Ithaca achieves a 62% accuracy in restoring damaged texts, a 71% accuracy in identifying their original location, and can provide a date range within 30 years of the inscription’s true age. Historians have already used Ithaca to reassess significant periods in Greek history, shedding new light on the past.

To make Ithaca accessible to researchers and educators, it has been launched as a free interactive tool on Google Cloud and Google Arts & Culture. Additionally, the code, pretrained model, and an interactive Colaboratory notebook have been open-sourced for further research and development.

Ithaca’s training dataset consists of a vast collection of Greek inscriptions from the Packard Humanities Institute. To ensure accuracy, the model was trained using both words and individual characters as inputs. By evaluating these inputs in parallel, Ithaca effectively analyzes damaged and incomplete inscriptions.

The results provided by Ithaca are also designed to be easily interpretable by historians. Restoration hypotheses allow experts to choose from multiple predictions generated by Ithaca, while geographical attribution provides a probability distribution of possible locations. For dating inscriptions, Ithaca produces a distribution of predicted dates, enabling historians to gauge the model’s confidence. Saliency maps highlight the most influential words in Ithaca’s predictions, emphasising contextually important information.

The effectiveness of Ithaca as a research tool is evident in our evaluation. Historians achieved a 72% accuracy in restoring texts when using Ithaca, surpassing their individual performance of 25%. This collaboration between humans and machines shows promise in advancing historical interpretation and contributing to ongoing debates within the field.

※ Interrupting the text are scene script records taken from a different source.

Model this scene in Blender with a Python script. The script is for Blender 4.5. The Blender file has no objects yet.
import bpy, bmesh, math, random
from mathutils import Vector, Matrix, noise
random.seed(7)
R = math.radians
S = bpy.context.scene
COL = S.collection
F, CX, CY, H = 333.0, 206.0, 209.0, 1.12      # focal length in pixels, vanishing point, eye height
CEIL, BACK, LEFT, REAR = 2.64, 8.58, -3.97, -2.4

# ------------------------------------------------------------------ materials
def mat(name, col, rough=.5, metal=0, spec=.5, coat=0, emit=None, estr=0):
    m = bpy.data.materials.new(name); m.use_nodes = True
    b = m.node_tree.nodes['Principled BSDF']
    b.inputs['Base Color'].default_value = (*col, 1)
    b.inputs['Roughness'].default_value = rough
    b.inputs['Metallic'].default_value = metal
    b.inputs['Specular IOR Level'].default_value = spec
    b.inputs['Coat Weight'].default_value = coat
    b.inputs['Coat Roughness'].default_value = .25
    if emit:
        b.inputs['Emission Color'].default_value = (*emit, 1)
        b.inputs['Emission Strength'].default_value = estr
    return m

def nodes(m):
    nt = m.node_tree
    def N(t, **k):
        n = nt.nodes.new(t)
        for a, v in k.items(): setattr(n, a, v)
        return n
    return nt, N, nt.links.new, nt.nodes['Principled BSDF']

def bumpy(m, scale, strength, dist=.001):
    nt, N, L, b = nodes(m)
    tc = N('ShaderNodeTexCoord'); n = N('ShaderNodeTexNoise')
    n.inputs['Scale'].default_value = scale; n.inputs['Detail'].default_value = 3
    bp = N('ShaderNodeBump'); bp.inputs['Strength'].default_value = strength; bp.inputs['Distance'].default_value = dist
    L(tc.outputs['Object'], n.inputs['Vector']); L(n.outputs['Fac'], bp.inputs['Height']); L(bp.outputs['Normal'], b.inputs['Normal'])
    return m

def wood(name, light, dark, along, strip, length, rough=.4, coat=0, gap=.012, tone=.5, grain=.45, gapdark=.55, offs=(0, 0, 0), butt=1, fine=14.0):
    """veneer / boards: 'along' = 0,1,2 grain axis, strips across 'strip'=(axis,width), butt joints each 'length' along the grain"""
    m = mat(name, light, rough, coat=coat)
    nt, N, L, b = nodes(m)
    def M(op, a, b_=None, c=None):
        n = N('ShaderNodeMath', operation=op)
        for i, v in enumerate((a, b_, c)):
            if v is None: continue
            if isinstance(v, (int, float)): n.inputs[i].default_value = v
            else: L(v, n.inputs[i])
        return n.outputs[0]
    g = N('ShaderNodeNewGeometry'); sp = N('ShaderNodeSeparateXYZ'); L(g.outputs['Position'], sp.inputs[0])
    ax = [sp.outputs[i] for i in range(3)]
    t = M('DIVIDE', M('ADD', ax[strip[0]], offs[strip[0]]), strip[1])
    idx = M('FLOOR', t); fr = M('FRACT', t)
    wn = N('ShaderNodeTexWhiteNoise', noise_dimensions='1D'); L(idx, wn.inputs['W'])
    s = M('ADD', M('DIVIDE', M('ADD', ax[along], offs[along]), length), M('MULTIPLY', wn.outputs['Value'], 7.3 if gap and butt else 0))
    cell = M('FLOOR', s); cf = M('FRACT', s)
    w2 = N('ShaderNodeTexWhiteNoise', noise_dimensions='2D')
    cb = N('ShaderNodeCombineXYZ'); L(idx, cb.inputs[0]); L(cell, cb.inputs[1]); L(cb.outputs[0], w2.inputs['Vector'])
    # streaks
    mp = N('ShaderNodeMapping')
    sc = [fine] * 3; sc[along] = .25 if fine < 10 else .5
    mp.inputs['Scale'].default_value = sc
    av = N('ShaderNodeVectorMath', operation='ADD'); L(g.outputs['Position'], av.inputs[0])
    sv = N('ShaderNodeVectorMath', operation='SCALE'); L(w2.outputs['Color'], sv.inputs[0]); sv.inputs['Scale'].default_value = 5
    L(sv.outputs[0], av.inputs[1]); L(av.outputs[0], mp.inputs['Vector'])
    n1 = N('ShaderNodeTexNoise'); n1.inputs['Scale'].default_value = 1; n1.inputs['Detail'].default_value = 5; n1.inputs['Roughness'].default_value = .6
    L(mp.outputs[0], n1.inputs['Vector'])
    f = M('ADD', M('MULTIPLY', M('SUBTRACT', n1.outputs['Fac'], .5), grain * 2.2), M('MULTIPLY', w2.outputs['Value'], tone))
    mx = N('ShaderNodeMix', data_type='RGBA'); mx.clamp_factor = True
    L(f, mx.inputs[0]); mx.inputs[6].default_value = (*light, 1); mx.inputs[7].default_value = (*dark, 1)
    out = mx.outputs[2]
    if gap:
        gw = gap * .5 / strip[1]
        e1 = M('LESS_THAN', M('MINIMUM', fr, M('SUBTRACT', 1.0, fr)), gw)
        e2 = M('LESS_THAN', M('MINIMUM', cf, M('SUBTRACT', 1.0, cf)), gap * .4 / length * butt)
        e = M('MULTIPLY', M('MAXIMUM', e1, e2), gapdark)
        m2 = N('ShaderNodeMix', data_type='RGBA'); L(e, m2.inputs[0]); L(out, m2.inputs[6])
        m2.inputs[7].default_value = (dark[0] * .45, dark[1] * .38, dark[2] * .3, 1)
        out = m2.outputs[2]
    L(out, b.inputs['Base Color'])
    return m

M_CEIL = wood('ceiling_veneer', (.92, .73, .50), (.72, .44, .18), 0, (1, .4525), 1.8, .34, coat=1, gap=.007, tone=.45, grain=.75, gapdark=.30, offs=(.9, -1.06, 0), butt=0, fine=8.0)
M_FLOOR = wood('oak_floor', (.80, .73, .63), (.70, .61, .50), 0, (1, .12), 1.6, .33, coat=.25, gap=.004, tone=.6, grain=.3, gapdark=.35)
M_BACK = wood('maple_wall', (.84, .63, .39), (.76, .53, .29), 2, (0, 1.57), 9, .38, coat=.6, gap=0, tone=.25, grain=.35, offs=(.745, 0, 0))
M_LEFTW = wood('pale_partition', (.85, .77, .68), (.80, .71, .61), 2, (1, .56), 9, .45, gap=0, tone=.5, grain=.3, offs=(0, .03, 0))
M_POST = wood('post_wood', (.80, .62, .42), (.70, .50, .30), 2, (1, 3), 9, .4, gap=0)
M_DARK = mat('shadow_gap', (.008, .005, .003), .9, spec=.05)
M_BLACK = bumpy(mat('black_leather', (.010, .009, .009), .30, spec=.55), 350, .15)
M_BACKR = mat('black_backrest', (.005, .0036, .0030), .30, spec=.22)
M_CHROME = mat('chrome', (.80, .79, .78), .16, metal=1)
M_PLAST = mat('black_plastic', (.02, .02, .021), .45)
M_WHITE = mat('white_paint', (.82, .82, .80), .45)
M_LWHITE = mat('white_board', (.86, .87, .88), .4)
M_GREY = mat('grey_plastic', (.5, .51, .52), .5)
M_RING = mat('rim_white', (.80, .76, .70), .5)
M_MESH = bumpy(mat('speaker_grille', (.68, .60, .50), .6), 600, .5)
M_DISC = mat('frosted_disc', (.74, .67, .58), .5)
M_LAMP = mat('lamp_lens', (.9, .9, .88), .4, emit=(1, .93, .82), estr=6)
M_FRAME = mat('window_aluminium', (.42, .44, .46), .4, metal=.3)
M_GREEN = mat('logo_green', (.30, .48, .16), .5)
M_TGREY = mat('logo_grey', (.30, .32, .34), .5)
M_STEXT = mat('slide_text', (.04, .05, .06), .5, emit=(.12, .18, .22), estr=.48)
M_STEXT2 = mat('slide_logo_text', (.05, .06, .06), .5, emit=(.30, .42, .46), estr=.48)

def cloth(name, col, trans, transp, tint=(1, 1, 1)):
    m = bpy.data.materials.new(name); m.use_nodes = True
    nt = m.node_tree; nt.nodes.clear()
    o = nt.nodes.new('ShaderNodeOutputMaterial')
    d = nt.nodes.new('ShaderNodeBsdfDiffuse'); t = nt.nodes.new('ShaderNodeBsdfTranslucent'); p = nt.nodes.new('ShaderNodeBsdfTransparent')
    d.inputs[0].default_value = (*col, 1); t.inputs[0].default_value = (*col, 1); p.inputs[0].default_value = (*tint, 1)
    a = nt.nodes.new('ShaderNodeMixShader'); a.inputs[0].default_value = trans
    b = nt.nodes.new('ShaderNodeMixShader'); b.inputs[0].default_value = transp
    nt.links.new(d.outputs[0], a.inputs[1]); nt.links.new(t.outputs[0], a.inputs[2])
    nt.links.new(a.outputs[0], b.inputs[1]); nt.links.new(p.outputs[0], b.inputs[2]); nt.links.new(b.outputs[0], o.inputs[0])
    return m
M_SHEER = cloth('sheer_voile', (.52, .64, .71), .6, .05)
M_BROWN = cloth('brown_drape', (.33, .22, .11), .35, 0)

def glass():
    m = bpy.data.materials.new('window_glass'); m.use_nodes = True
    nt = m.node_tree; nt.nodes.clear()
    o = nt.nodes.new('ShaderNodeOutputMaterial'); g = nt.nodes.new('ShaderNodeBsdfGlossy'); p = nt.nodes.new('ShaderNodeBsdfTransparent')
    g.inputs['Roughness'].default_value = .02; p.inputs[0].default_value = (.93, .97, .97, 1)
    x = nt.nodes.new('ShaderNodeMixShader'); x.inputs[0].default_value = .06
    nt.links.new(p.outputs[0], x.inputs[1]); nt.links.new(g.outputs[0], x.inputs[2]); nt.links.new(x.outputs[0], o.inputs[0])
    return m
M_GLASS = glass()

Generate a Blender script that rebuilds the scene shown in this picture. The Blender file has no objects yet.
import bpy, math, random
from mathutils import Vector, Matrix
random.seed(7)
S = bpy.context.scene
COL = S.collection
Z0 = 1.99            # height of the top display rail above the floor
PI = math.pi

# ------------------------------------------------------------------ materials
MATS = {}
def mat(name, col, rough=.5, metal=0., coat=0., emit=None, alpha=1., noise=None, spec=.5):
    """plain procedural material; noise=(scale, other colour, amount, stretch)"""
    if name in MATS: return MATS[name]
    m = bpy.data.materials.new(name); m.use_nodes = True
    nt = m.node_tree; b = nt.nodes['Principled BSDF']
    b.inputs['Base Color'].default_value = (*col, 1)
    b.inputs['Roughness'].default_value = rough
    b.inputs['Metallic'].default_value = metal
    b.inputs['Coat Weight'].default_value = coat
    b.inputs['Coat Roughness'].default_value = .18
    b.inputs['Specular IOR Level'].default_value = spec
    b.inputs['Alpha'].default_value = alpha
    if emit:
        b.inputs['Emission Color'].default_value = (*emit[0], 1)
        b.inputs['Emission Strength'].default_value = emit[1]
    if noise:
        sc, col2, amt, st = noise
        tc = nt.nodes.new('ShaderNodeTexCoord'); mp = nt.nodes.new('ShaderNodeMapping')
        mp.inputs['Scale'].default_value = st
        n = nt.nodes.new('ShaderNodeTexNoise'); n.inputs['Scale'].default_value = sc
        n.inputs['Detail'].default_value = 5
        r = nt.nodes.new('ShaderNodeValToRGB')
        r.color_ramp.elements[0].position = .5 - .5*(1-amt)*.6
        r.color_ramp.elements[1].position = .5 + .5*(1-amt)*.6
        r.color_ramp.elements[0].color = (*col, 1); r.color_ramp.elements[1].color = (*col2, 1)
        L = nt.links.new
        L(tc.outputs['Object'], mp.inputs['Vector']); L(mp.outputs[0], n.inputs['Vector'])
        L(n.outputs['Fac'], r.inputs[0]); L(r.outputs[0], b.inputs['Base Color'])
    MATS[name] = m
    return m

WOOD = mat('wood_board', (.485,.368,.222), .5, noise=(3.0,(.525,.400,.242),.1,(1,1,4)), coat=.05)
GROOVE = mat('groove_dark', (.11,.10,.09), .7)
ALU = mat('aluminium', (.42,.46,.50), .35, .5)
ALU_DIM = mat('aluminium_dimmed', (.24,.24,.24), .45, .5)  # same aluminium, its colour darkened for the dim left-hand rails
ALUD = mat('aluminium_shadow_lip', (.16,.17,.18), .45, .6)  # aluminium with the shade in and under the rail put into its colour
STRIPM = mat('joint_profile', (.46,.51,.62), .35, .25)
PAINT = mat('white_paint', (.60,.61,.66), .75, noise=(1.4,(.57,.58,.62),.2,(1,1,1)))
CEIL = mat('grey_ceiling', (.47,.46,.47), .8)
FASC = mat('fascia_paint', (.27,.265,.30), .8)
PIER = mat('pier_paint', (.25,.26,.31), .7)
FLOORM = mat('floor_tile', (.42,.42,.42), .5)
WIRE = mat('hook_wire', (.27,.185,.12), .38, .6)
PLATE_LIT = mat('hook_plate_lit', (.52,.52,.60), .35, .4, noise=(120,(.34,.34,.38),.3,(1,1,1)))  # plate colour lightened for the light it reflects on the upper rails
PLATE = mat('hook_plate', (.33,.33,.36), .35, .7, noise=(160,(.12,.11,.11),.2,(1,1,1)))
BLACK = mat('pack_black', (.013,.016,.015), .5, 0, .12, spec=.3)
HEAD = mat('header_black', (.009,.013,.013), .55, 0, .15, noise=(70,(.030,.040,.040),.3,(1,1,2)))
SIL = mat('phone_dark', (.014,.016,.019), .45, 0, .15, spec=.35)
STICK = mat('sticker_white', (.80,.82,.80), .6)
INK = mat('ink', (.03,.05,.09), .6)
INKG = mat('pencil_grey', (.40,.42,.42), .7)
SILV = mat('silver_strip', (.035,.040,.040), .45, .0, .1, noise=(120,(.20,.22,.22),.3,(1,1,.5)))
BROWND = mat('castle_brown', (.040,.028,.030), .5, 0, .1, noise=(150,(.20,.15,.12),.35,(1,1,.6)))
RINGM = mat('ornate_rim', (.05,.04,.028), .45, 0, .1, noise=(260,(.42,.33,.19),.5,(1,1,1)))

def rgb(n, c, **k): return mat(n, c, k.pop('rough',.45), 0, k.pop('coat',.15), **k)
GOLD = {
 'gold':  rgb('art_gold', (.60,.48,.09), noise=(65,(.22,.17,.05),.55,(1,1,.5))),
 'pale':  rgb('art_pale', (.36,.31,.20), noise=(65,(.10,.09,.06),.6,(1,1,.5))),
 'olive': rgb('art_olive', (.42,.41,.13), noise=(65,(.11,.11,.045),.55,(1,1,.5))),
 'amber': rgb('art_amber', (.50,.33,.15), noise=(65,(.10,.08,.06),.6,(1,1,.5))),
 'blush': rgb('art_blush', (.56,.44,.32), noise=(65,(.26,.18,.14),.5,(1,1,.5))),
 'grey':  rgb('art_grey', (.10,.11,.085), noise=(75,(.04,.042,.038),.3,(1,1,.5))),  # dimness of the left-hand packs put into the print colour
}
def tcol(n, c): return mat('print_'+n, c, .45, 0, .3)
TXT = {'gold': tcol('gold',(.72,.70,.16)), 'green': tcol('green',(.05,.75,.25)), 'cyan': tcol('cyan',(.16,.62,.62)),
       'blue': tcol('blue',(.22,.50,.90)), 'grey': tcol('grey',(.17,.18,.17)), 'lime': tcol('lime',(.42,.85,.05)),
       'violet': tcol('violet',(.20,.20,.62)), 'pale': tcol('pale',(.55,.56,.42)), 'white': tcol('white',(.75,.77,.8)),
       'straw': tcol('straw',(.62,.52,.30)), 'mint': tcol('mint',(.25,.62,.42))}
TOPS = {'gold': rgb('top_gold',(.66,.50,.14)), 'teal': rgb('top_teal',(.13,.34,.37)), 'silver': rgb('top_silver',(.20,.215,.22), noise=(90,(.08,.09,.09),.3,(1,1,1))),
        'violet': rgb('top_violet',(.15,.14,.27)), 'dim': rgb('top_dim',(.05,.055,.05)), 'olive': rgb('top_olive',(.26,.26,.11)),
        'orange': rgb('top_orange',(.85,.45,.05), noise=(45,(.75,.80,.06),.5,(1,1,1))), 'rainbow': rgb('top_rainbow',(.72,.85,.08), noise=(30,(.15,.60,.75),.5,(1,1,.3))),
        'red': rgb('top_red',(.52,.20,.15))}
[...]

One example is the dating of Athenian decrees from the time of Socrates and Pericles. While previous estimates placed these decrees before 446/445 BCE, Ithaca’s analysis aligns them with new evidence suggesting a date in the 420s BCE. This highlights how AI can contribute to revising our understanding of significant historical moments.

Our vision extends beyond Ancient Greece, as we are working on versions of Ithaca trained on other ancient languages. Historians can already utilize Ithaca’s current architecture to study various writing systems, from Akkadian to Demotic and Hebrew to Mayan. By embracing AI, we hope to revolutionize the study and documentation of major periods in human history, fostering collaboration between AI and the humanities.